Aim of the task: What is to be transcribed is the run of lines opening with the one that has "Keep writing the" and closing with the one that has "bdist=.03, detail=.3, tint=.22)", and only that run, exactly.
>>
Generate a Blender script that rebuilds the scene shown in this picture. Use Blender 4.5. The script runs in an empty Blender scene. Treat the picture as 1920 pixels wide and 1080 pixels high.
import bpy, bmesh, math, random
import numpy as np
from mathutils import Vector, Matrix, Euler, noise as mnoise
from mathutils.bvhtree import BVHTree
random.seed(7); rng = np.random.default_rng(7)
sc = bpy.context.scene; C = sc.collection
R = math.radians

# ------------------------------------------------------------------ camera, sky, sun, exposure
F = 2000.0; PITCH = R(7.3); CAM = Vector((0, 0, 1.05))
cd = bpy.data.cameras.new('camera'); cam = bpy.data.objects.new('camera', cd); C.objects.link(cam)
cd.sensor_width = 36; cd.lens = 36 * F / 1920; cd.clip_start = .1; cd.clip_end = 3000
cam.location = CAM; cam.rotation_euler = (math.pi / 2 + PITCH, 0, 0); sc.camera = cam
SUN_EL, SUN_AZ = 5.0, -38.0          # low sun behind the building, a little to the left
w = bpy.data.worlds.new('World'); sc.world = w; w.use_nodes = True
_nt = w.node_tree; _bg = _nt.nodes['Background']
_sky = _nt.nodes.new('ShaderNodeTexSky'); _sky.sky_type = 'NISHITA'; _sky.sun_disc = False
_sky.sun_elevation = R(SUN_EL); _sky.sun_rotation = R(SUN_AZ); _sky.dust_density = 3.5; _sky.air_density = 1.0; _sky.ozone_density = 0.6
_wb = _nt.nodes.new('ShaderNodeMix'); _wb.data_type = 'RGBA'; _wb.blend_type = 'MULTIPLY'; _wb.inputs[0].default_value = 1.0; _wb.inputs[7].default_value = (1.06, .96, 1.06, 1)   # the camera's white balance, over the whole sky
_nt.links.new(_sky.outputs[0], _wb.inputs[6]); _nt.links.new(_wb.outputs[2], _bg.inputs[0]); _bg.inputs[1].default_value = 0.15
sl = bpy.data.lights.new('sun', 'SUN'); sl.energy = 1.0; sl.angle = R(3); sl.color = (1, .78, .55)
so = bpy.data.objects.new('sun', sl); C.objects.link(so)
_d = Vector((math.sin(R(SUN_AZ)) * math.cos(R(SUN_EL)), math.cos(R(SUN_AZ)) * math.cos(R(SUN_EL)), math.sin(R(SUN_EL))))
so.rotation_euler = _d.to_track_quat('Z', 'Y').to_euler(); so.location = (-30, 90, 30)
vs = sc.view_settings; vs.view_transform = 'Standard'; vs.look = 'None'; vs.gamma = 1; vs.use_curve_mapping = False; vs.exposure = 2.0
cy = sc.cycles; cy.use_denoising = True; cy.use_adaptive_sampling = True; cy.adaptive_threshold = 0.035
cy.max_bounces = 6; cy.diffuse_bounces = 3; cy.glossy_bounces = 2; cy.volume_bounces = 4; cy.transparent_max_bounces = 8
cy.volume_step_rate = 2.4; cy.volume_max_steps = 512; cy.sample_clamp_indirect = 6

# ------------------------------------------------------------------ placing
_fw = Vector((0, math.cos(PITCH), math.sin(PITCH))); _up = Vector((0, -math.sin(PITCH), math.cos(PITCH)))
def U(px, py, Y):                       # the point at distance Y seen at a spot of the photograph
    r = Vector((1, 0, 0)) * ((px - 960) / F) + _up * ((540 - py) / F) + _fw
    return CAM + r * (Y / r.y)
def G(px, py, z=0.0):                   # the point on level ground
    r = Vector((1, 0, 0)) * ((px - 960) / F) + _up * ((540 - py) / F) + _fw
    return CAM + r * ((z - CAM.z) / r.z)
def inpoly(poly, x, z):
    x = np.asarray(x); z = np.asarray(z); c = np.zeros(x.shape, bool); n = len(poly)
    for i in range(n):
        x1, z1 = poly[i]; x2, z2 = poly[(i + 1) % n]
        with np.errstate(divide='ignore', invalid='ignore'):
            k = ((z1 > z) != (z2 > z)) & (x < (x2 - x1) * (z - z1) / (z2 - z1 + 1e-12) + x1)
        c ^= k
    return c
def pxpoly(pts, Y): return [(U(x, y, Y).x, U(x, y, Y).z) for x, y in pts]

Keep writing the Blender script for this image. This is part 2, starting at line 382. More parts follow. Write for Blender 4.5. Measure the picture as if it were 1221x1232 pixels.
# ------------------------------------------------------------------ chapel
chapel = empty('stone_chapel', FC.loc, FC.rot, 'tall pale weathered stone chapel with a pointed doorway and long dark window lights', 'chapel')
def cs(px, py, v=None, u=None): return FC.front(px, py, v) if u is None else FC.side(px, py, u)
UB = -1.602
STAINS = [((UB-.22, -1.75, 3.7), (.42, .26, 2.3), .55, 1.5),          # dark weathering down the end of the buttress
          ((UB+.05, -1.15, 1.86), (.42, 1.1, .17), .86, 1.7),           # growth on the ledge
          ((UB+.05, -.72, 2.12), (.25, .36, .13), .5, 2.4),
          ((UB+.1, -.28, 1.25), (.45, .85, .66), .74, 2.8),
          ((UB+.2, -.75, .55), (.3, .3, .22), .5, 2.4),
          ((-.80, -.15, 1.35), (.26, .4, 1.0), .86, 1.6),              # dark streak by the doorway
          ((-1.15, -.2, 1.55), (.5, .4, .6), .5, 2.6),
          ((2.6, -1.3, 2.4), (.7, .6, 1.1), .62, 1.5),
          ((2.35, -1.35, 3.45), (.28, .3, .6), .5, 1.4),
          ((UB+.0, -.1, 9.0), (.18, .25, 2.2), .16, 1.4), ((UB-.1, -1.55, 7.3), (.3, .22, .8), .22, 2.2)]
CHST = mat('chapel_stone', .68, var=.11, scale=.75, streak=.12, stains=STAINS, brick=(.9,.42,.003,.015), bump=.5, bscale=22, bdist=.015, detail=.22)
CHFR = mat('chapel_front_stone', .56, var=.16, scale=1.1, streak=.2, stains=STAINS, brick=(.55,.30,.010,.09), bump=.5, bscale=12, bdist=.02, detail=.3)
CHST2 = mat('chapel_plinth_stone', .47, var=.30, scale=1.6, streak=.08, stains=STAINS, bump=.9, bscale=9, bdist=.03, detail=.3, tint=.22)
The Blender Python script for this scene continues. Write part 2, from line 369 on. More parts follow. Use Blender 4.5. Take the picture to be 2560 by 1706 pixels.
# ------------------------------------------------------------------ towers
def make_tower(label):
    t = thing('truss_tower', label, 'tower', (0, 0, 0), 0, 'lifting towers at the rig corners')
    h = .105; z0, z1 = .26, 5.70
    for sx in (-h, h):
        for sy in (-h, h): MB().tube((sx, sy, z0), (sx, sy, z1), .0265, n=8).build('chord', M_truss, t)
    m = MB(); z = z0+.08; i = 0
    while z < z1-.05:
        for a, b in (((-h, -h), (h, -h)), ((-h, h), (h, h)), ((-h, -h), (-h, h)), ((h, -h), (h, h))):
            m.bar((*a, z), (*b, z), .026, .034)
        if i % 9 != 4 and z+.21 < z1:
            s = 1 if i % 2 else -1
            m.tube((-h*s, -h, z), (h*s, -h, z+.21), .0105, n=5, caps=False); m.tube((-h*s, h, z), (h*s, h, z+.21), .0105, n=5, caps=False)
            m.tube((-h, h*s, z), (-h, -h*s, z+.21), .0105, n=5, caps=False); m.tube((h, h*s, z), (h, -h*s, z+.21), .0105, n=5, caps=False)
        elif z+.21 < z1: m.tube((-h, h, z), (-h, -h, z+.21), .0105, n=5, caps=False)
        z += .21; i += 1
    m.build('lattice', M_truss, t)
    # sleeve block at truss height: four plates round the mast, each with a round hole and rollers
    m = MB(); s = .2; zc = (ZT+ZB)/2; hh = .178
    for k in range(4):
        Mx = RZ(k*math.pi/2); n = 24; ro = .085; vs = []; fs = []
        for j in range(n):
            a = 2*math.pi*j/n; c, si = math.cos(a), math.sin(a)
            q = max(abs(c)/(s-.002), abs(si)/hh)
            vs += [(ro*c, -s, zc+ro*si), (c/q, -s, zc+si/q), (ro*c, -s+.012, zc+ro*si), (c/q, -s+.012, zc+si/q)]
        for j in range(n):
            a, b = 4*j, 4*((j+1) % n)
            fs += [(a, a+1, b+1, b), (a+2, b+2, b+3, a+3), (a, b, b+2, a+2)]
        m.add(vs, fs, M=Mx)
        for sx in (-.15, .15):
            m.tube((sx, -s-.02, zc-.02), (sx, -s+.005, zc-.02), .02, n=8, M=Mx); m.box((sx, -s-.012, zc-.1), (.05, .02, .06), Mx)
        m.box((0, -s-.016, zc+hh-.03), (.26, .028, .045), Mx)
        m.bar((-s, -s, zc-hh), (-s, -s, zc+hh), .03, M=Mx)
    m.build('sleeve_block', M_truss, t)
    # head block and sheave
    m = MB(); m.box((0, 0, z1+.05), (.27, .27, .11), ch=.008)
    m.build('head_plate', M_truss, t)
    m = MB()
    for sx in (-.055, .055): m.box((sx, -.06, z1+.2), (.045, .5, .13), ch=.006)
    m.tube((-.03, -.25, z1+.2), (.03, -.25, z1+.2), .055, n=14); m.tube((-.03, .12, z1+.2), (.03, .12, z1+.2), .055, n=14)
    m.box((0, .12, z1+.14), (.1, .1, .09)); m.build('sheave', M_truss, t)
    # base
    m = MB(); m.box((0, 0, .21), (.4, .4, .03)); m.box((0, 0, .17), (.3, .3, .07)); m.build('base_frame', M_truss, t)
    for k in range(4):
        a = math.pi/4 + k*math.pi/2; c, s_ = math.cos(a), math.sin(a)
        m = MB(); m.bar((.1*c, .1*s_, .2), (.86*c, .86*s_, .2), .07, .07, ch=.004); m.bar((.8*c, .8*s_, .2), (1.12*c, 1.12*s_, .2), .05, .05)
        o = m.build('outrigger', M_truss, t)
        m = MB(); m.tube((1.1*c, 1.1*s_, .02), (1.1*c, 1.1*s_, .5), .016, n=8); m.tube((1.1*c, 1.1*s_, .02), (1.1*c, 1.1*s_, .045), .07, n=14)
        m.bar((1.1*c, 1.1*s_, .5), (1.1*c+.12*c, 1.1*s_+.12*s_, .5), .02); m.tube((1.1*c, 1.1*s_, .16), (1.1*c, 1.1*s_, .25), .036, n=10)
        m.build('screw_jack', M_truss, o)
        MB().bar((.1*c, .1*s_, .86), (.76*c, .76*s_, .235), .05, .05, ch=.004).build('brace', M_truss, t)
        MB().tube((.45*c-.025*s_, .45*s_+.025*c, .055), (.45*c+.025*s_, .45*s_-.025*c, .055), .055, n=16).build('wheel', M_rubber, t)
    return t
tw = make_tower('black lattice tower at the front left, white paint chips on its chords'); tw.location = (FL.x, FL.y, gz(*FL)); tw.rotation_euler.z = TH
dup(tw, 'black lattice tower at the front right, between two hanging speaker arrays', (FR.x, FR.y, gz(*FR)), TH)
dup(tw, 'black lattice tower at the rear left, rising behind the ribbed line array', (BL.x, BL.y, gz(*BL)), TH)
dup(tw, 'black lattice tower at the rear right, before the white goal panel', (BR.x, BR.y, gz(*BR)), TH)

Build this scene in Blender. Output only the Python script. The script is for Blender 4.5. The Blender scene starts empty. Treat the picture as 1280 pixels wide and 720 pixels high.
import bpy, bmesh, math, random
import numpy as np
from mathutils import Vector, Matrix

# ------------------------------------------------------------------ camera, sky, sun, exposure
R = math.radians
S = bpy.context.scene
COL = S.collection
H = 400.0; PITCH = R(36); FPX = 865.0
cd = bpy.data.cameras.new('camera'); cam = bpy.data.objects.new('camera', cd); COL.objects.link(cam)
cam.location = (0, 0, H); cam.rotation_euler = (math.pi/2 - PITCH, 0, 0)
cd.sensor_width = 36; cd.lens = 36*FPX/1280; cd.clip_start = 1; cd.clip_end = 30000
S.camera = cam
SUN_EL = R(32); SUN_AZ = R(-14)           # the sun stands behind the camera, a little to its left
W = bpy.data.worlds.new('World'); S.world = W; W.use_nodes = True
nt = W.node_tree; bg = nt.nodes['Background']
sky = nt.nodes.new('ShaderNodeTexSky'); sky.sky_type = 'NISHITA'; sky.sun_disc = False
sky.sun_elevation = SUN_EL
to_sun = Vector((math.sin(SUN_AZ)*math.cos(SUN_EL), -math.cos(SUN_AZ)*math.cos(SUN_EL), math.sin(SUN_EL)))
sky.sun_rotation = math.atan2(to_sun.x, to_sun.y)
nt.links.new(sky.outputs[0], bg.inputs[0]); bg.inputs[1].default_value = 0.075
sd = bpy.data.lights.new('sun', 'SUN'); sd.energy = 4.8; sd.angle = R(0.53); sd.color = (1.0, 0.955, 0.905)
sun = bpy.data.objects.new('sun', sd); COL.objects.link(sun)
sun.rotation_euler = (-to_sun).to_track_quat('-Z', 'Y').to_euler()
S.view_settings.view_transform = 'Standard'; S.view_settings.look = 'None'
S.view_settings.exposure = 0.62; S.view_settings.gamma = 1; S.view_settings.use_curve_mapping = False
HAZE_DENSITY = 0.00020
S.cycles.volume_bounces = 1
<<
Reply:
Keep writing the Blender script for this image. This is part 2, starting at line 382. More parts follow. Write for Blender 4.5. Measure the picture as if it were 1221x1232 pixels.
# ------------------------------------------------------------------ chapel
chapel = empty('stone_chapel', FC.loc, FC.rot, 'tall pale weathered stone chapel with a pointed doorway and long dark window lights', 'chapel')
def cs(px, py, v=None, u=None): return FC.front(px, py, v) if u is None else FC.side(px, py, u)
UB = -1.602
STAINS = [((UB-.22, -1.75, 3.7), (.42, .26, 2.3), .55, 1.5),          # dark weathering down the end of the buttress
          ((UB+.05, -1.15, 1.86), (.42, 1.1, .17), .86, 1.7),           # growth on the ledge
          ((UB+.05, -.72, 2.12), (.25, .36, .13), .5, 2.4),
          ((UB+.1, -.28, 1.25), (.45, .85, .66), .74, 2.8),
          ((UB+.2, -.75, .55), (.3, .3, .22), .5, 2.4),
          ((-.80, -.15, 1.35), (.26, .4, 1.0), .86, 1.6),              # dark streak by the doorway
          ((-1.15, -.2, 1.55), (.5, .4, .6), .5, 2.6),
          ((2.6, -1.3, 2.4), (.7, .6, 1.1), .62, 1.5),
          ((2.35, -1.35, 3.45), (.28, .3, .6), .5, 1.4),
          ((UB+.0, -.1, 9.0), (.18, .25, 2.2), .16, 1.4), ((UB-.1, -1.55, 7.3), (.3, .22, .8), .22, 2.2)]
CHST = mat('chapel_stone', .68, var=.11, scale=.75, streak=.12, stains=STAINS, brick=(.9,.42,.003,.015), bump=.5, bscale=22, bdist=.015, detail=.22)
CHFR = mat('chapel_front_stone', .56, var=.16, scale=1.1, streak=.2, stains=STAINS, brick=(.55,.30,.010,.09), bump=.5, bscale=12, bdist=.02, detail=.3)
CHST2 = mat('chapel_plinth_stone', .47, var=.30, scale=1.6, streak=.08, stains=STAINS, bump=.9, bscale=9, bdist=.03, detail=.3, tint=.22)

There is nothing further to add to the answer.